Nah. Sensationalist journalism. Have you noticed that *literally* any divert involving a Boeing is making front page news?

I’d like to know what exactly those failed audit portions were for. Those 33 could be serious issues or extremely minor in the process.


All I know is the media is hounding on anything Boeing, for views and ratings.
 
Nah. Sensationalist journalism. Have you noticed that *literally* any divert involving a Boeing is making front page news?

I’d like to know what exactly those failed audit portions were for. Those 33 could be serious issues or extremely minor in the process.

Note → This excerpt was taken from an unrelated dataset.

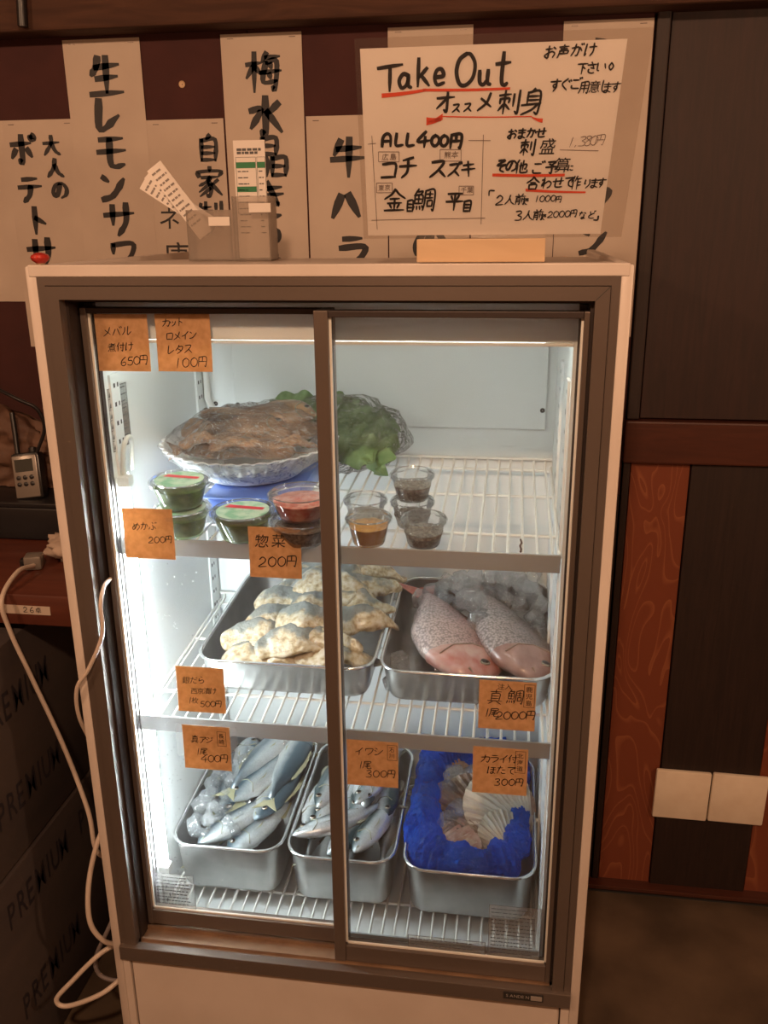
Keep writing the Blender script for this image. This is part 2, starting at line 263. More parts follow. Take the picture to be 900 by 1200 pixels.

All I know is the media is hounding on anything Boeing, for views and ratings.

You really are trying to be the antagonist on here just to seek attention aren't you? You really need to go find some hobbies.
 
Nah. Sensationalist journalism. Have you noticed that *literally* any divert involving a Boeing is making front page news?

I’d like to know what exactly those failed audit portions were for. Those 33 could be serious issues or extremely minor in the process.

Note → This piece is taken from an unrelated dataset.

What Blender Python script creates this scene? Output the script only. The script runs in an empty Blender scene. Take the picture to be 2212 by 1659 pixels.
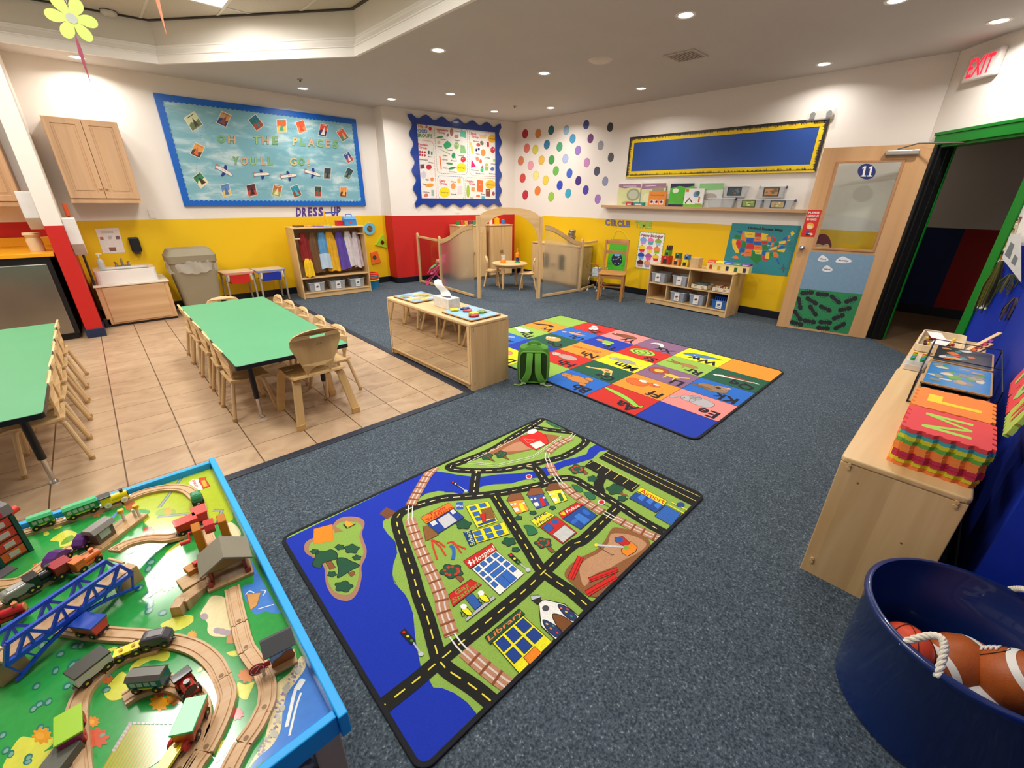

All I know is the media is hounding on anything Boeing, for views and ratings.

Boeing doesn’t get the benefit of the doubt anymore. Sorry.

This is far beyond “it happens at other manufacturers” territory. There is a systemic rot at Boeing that they seem wholly incapable of stopping.

They’re reaping the rewards of literal decades of incompetence. There was a period of time when Boeing diverted 92% of its cash flow to stock buy-backs. Perhaps they wouldn’t have fallen so far behind Airbus if they focused more on engineering and manufacturing and less on boosting their share price.

You aren’t arguing in good faith comparing Boeing’s plight to other manufacturers. The same top-down systemic rot just doesn’t exist on this level at Embraer or Airbus, etc.